Task to complete
Your job is to return the lines between the line holding "Write a Blender" and the line holding "CEIL = 4.41", inclusive, exactly and with no pictures.

Collected data
········

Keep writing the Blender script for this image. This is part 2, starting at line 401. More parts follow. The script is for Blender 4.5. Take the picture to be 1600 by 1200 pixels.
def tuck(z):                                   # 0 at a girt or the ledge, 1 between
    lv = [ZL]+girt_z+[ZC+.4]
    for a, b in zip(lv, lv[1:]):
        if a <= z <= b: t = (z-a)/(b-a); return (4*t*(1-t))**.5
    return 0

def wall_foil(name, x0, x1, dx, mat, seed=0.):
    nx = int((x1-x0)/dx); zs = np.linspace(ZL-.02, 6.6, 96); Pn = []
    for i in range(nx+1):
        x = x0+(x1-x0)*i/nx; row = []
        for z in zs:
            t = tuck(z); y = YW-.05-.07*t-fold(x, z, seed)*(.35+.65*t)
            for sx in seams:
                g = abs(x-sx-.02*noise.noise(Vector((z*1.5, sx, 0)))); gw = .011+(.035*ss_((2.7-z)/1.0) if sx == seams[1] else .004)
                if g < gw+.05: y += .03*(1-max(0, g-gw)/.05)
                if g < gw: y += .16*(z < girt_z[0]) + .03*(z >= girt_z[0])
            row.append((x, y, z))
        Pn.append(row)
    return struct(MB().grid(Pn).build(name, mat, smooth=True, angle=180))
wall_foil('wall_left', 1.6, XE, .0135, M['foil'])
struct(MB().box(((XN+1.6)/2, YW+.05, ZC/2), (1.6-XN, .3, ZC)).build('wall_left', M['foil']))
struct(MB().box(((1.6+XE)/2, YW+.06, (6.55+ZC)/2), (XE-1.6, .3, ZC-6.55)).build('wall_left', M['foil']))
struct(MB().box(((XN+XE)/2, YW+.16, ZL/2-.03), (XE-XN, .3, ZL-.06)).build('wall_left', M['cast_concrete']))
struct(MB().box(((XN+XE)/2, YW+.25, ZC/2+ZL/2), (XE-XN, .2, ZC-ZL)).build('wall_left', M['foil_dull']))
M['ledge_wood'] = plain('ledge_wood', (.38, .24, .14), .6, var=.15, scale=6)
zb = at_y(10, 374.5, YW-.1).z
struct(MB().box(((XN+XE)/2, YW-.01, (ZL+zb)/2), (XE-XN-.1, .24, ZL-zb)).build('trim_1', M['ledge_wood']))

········

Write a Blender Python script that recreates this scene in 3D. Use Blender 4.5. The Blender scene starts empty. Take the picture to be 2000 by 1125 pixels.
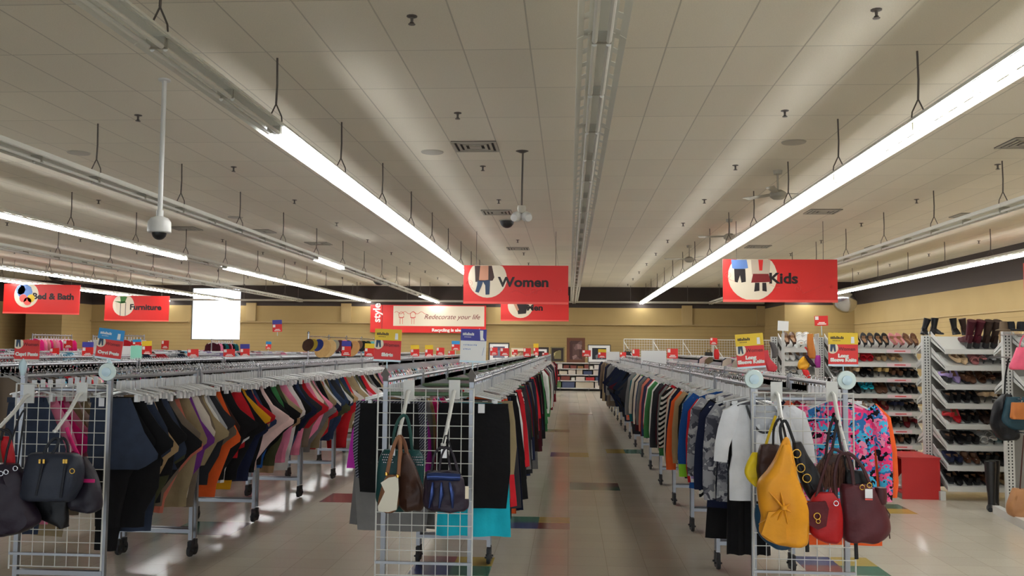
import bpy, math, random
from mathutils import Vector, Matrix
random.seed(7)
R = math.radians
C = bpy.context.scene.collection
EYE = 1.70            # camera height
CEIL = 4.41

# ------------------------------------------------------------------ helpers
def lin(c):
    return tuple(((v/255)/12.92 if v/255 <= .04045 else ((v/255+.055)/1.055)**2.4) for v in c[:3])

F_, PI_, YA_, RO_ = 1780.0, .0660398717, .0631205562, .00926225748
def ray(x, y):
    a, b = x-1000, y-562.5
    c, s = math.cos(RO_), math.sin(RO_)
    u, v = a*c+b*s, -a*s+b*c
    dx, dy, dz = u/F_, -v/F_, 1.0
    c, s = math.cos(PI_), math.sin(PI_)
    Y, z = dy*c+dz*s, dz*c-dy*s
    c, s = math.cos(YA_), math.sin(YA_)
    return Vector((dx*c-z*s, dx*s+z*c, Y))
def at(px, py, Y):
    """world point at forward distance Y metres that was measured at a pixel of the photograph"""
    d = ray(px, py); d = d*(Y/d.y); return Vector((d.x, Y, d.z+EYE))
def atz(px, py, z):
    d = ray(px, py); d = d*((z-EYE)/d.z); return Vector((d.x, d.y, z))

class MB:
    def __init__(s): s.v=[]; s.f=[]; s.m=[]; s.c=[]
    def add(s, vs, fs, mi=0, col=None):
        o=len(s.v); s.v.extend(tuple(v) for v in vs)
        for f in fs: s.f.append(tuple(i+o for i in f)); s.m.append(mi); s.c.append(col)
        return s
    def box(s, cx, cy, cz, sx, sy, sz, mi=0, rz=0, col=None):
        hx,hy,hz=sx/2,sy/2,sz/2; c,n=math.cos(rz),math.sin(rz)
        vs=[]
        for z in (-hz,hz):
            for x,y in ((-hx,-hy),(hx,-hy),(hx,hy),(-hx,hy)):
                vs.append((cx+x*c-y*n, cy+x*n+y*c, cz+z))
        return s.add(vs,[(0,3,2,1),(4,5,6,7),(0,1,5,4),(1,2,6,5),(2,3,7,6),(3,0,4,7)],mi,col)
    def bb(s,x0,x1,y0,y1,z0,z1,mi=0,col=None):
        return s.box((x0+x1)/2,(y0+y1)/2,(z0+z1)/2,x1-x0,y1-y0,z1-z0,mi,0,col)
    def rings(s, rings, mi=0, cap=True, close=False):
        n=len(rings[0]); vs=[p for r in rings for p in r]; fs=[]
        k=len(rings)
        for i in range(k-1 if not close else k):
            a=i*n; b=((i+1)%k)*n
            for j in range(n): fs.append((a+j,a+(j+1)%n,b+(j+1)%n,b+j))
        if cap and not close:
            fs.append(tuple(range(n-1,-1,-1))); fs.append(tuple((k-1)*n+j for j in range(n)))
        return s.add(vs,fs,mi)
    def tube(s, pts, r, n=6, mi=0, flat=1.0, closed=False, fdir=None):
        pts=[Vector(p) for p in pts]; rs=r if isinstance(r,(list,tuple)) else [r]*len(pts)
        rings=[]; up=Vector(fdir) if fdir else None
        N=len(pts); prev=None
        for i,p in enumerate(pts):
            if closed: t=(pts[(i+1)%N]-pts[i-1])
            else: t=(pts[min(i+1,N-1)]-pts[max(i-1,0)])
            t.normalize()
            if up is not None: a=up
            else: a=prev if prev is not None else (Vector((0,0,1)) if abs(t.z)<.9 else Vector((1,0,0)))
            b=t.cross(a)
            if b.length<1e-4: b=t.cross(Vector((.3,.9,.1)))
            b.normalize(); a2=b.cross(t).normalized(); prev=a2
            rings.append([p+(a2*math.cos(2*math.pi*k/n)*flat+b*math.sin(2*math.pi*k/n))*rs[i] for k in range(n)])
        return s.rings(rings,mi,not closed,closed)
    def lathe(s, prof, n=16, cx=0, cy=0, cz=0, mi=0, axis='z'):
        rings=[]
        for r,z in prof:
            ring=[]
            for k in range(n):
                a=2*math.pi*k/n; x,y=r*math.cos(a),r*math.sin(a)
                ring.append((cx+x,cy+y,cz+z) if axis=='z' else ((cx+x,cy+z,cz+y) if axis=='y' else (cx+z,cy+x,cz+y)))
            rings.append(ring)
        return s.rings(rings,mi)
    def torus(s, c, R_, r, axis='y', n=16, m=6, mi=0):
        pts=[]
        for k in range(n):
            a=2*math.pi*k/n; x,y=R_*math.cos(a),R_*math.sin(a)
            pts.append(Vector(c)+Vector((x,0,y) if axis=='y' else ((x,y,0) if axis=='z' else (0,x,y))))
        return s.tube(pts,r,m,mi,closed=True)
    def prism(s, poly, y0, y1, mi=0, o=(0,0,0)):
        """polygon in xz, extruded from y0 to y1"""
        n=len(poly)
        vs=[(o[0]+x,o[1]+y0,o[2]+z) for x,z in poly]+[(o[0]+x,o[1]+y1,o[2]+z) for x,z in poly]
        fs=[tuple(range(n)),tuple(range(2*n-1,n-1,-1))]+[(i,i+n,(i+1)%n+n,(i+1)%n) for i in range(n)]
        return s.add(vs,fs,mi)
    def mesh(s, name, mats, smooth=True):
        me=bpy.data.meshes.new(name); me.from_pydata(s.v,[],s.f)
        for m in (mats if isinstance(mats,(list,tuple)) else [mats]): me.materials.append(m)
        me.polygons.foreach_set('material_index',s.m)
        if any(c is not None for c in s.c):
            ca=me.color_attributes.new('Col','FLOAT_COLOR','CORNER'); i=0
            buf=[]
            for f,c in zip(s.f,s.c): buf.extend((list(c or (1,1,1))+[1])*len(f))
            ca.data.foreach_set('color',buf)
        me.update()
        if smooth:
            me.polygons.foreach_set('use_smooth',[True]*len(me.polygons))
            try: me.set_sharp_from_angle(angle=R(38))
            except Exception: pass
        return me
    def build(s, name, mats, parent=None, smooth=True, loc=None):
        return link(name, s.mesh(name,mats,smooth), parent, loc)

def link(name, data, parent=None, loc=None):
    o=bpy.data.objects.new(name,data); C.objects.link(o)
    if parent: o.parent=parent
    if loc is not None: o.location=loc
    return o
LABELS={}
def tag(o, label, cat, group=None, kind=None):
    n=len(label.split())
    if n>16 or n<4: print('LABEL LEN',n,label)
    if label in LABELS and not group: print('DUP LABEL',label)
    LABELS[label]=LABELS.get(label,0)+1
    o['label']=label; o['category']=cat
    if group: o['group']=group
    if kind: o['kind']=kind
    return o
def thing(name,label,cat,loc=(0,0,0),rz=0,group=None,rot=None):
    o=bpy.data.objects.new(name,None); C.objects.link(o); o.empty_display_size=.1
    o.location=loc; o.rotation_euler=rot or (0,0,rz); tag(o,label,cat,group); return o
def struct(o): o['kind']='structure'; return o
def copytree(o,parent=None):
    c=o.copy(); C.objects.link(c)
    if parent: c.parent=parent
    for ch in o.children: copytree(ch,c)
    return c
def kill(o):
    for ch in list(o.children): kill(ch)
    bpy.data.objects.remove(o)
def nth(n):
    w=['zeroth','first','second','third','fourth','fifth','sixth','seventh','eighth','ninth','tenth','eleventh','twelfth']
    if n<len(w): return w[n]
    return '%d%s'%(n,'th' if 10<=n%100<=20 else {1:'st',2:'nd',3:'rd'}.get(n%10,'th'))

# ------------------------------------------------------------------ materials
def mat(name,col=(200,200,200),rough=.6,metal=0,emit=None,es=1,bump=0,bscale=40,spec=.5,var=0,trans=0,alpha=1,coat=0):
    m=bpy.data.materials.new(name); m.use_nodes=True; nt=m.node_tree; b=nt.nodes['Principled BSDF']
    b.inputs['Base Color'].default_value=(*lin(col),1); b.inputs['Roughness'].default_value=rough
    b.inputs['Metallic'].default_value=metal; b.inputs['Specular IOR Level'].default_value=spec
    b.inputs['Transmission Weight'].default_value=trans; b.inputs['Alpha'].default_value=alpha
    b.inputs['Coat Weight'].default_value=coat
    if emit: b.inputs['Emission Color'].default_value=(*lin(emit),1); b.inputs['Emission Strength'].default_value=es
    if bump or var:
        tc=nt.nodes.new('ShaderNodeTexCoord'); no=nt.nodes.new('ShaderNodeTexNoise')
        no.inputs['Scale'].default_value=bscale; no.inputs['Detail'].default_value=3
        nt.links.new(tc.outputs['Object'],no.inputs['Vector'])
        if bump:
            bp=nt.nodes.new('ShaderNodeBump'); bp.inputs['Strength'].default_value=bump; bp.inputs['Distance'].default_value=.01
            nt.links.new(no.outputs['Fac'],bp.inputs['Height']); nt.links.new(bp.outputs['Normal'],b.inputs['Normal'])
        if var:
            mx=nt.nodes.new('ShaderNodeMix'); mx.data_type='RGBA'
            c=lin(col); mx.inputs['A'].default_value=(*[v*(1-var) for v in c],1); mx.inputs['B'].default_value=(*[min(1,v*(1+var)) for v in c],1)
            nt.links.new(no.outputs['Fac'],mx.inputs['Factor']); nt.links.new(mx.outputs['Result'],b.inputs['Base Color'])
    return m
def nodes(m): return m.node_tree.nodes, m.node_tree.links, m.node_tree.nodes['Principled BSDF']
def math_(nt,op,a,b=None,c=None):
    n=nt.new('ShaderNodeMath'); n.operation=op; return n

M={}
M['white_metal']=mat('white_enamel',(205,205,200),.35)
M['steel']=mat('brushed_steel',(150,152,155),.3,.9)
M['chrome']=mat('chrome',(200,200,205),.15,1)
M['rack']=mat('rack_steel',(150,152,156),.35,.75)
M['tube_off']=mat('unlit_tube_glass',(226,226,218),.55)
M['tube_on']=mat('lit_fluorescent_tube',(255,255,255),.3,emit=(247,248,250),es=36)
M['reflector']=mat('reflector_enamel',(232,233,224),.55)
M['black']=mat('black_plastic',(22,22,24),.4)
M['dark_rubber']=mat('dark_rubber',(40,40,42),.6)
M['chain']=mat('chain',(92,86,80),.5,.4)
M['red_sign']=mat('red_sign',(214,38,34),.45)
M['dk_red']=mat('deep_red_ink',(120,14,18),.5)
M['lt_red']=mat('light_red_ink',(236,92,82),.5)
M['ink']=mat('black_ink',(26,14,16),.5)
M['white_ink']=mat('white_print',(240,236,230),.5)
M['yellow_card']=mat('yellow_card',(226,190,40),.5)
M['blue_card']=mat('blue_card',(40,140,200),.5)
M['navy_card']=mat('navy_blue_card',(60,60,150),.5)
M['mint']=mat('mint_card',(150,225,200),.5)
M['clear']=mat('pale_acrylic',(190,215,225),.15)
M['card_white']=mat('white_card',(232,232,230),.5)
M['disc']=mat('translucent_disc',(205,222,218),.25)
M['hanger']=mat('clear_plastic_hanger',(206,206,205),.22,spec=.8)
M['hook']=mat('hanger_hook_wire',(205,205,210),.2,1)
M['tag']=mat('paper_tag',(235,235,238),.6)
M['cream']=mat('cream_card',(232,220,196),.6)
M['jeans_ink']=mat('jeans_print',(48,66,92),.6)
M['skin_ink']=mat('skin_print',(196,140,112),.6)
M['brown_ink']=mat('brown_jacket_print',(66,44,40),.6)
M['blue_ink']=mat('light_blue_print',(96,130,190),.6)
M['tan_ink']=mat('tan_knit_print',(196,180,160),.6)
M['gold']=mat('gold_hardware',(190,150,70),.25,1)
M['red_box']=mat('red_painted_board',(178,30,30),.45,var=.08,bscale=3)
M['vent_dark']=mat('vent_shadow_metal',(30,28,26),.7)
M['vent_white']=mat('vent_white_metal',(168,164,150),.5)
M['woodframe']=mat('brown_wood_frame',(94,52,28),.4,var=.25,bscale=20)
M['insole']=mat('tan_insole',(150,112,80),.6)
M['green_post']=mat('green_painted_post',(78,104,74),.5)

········

Response below
Write a Blender Python script that recreates this scene in 3D. Use Blender 4.5. The Blender scene starts empty. Take the picture to be 2000 by 1125 pixels.
import bpy, math, random
from mathutils import Vector, Matrix
random.seed(7)
R = math.radians
C = bpy.context.scene.collection
EYE = 1.70            # camera height
CEIL = 4.41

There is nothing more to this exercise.